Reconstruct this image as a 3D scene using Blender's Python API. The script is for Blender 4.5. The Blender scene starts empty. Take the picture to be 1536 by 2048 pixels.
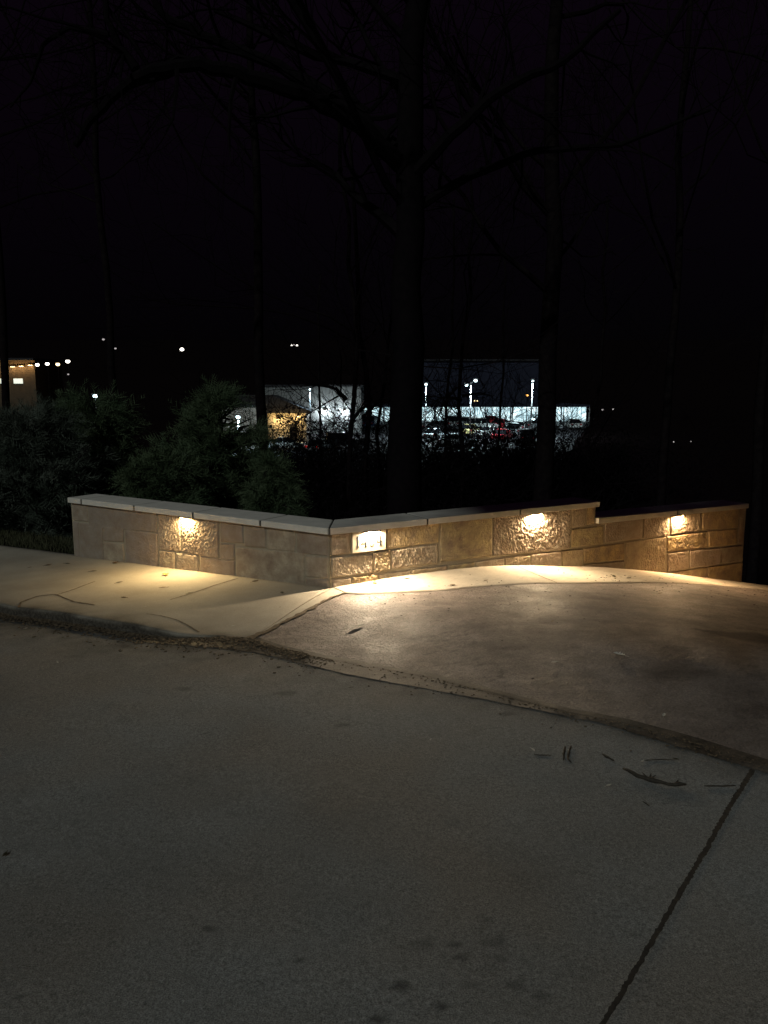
import bpy, math, random
import numpy as np
from mathutils import Vector
random.seed(11)
RNG = np.random.default_rng(5)
D = bpy.data
scn = bpy.context.scene
COL = scn.collection

# ------------------------------------------------------------------ camera maths
F = 1539.0
TH = math.atan(244 / F)
CT, ST = math.cos(TH), math.sin(TH)
EYE = 1.65
def ray(x, y):
    a = (x - 768) / F; b = (1024 - y) / F
    return (a, CT + b * ST, -ST + b * CT)
def at_z(x, y, z):
    r = ray(x, y); t = (z - EYE) / r[2]
    return Vector((r[0] * t, r[1] * t, z))
def at_Y(x, y, Y):
    r = ray(x, y); t = Y / r[1]
    return Vector((r[0] * t, Y, EYE + r[2] * t))
def at_plane(x, y, P, n):
    r = ray(x, y); t = (P[0] * n[0] + P[1] * n[1]) / (r[0] * n[0] + r[1] * n[1])
    return Vector((r[0] * t, r[1] * t, EYE + r[2] * t))

# ------------------------------------------------------------------ tagging / linking
def tag(o, label=None, cat=None, group=None, kind=None):
    if label: o['label'] = label
    if cat: o['category'] = cat
    if group: o['group'] = group
    if kind: o['kind'] = kind
    return o
def empty(name, loc, label, cat, group=None):
    o = D.objects.new(name, None); COL.objects.link(o)
    o.location = loc; o.empty_display_size = .1
    bpy.context.view_layer.update()
    return tag(o, label, cat, group)
def mesh_obj(name, verts, faces, mat, parent=None, smooth=False, local=False):
    """verts in world space; when parented they are moved into the parent's frame (parents are unrotated)"""
    v = np.array(verts, dtype=float)
    if parent is not None and not local:
        off = Vector((0, 0, 0)); p = parent
        while p is not None:
            off += p.location; p = p.parent
        v = v - np.array(off)
    me = D.meshes.new(name)
    me.from_pydata(v.tolist(), [], [list(f) for f in faces])
    me.update()
    if smooth:
        me.polygons.foreach_set('use_smooth', [True] * len(me.polygons))
    if mat is not None: me.materials.append(mat)
    o = D.objects.new(name, me); COL.objects.link(o)
    if parent is not None: o.parent = parent
    return o
def fattr(o, name, vals):
    a = o.data.attributes.new(name, 'FLOAT', 'POINT')
    a.data.foreach_set('value', np.array(vals, dtype=np.float32).ravel())
def copy_tree(o, parent=None):
    c = o.copy(); COL.objects.link(c); c.parent = parent
    for ch in list(o.children):
        copy_tree(ch, c)
    return c

class MB:
    def __init__(s): s.v = []; s.f = []
    def add(s, v, f):
        n = len(s.v); s.v += [tuple(p) for p in v]; s.f += [[i + n for i in q] for q in f]
    def box(s, c, size, rz=0, rx=0):
        hx, hy, hz = size[0] / 2, size[1] / 2, size[2] / 2
        P = [(-hx, -hy, -hz), (hx, -hy, -hz), (hx, hy, -hz), (-hx, hy, -hz), (-hx, -hy, hz), (hx, -hy, hz), (hx, hy, hz), (-hx, hy, hz)]
        ca, sa = math.cos(rz), math.sin(rz); cb, sb = math.cos(rx), math.sin(rx); out = []
        for x, y, z in P:
            y, z = y * cb - z * sb, y * sb + z * cb
            x, y = x * ca - y * sa, x * sa + y * ca
            out.append((x + c[0], y + c[1], z + c[2]))
        s.add(out, [(0, 3, 2, 1), (4, 5, 6, 7), (0, 1, 5, 4), (1, 2, 6, 5), (2, 3, 7, 6), (3, 0, 4, 7)])
    def prism(s, bottom, top):
        n = len(bottom)
        s.add(list(bottom) + list(top), [list(range(n))[::-1], list(range(n, 2 * n))] + [(i, (i + 1) % n, n + (i + 1) % n, n + i) for i in range(n)])
    def tube(s, pts, rad, sides=6):
        pts = [Vector(p) for p in pts]; n = len(pts); base = len(s.v)
        for i, p in enumerate(pts):
            t = (pts[min(i + 1, n - 1)] - pts[max(i - 1, 0)])
            if t.length < 1e-9: t = Vector((0, 0, 1))
            t.normalize()
            a = t.cross(Vector((0.31, .95, .07)))
            if a.length < .1: a = t.cross(Vector((1, 0, 0)))
            a.normalize(); b = t.cross(a)
            for k in range(sides):
                w = 2 * math.pi * k / sides
                q = p + (a * math.cos(w) + b * math.sin(w)) * rad[i]
                s.v.append((q.x, q.y, q.z))
        for i in range(n - 1):
            for k in range(sides):
                k2 = (k + 1) % sides
                s.f.append([base + i * sides + k, base + i * sides + k2, base + (i + 1) * sides + k2, base + (i + 1) * sides + k])
        s.f.append([base + k for k in range(sides)][::-1]); s.f.append([base + (n - 1) * sides + k for k in range(sides)])
    def build(s, name, mat, parent=None, smooth=False, local=False):
        return mesh_obj(name, s.v, s.f, mat, parent, smooth, local)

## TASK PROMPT
Begin at the first line of the data above and repeat each line exactly, stopping after the line containing "COL = scn.collection". Omit the pictures.

## REPLY
Reconstruct this image as a 3D scene using Blender's Python API. The script is for Blender 4.5. The Blender scene starts empty. Take the picture to be 1536 by 2048 pixels.
import bpy, math, random
import numpy as np
from mathutils import Vector
random.seed(11)
RNG = np.random.default_rng(5)
D = bpy.data
scn = bpy.context.scene
COL = scn.collection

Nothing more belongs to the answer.